How shall we respond in confident hope to the prospect of divine judgement?  We prayed earlier, “Give us grace that we may cast away the works of darkness, and put upon us the armour of light, now in the time of this mortal life.”  ‘Casting away’ is a vigorously intentional act, the sort of instinctive action we perform when we have picked up something horrible and want to get rid of it quickly.  In this Advent season we ask God to make us quick and intentional in throwing the works of darkness as far away from us as we possibly can.  But we do not just cast off; we prayed too for grace to ‘put on’ the armour of light—now, in this life.  Christmas is all about God in Christ sharing our human life.  But in order to prepare to celebrate the first coming of Christ as a baby in Bethlehem, we must also prepare for His second coming in glory to judge the living and the dead.  We do this in at least three ways: by turning to Him to be our Saviour as well as our Judge; by living godly lives that express our Christian commitment; and by doing in our daily lives what we have done in church, enfolding our lives and the entire world in prayer.

The Season of Advent is a wake-up call graciously given to the people of God who are perennially tempted to sleep-walk their way through this world.  In the face of the coming judgement, Advent provides us with the opportunity to repent of the ways and habits which have seduced us, and to refocus our gaze upon Christ.  The candles we light during Advent provide us with the opportunity to see the true nature of the darkness which surrounds us and in the face of this culture of death turn to Him who is the Way, the Truth, and the Life.

We pray: “Stir up our hearts, O Lord.”  But that is a dangerous prayer, for hearts are not stirred up with comfort foods, cushions and soft music.  We do not pray: “Lord, give us warm, fuzzy feelings; make our lives comfortable and easy.”  We pray that God would stir up our hearts—that He would disturb us, and goad us into action.  Hearts are stirred up by an earnest call to repentance, with a hearty dose of reality.  “Stir up our hearts” is a plea for God to end our complacency, to defeat our laziness, to overcome our apathy.  We ask Him to intervene against our own human nature.  “Stir up our hearts, O Lord, to make ready the way of thine only-begotten Son.”

God judges in order to save.  He has promised us that “neither death nor life, nor angels nor principalities nor powers, nor things present nor things to come, nor height nor depth, nor anything else in all creation shall be able to separate us from the love of God which is in Christ Jesus our Lord” (Rom 8.38-39).  The judgement of God is for the purpose of bringing us into the joy of communion in the life of love eternally shared between the Father and the Son in the Holy Spirit.  So, trusting in God’s great purposes from before all time and His utter holiness and righteousness, we believe in a God who will judge the world for its sin, bringing a people who acknowledge their sin into His righteous Kingdom through the saving work of Jesus Christ who died on the cross to take away the sin of the world, rose again from the dead, and has opened the kingdom of heaven to all believers.  On the great and dreadful Day of the Lord, the Son of Man will indeed come in a cloud with power and great glory.  So if the prospect of judgement alarms us, the answer is not in terror or denial, but in turning to Jesus Christ to save and redeem us.  Ours is an otherworldly and eternal hope, the contradiction of all worldly hopes and expectations; it is a sure confidence, and not merely a wish or aspiration.  Heaven and earth shall pass away—indeed, they are passing away at this very moment—but the Word of the Lord endures forever, and in that Word we have the blessed hope of everlasting life.  Lift up your heads!  Your redemption draws near.  Blessed are all who trust in Him, for they shall never be confounded.  Our suffering, our trials, our troubles, our grief—all will end like a dream in the night, and God’s loving justice shall reign eternally.

Advent calls us to hope and joy, even as it calls us to repent and prepare, casting off sin, putting on Christ, and living holy lives in anticipation of our Saviour’s second coming just as much as His first.  As Wesley’s great Advent hymn says, “Yea, amen! let all adore thee, High on thine eternal throne; Saviour, take the power and glory: Claim the kingdom for thine own.
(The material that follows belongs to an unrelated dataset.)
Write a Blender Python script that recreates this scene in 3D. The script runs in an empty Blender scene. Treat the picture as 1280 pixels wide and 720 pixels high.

O come quickly! Alleluia, come, Lord, come!”

“And then shall they see the Son of man coming in a cloud with power and great glory.”

Collect: Blessed Lord, who hast caused all holy Scriptures to be written for our learning: Grant that we may in such wise hear them, read, mark, learn, and inwardly digest them, that by patience and comfort of thy holy Word, we may embrace and ever hold fast the blessed hope of everlasting life, which thou hast given us in our Saviour Jesus Christ; who liveth and reigneth world without end. Amen.

May Christ, the Sun of Righteousness, shine upon you and scatter the darkness from before your path, that you may be ready to meet him when he cometh again in glory: and the blessing of God Almighty, the Father, the Son, and the Holy Ghost, be amongst you and remain with you always. Amen.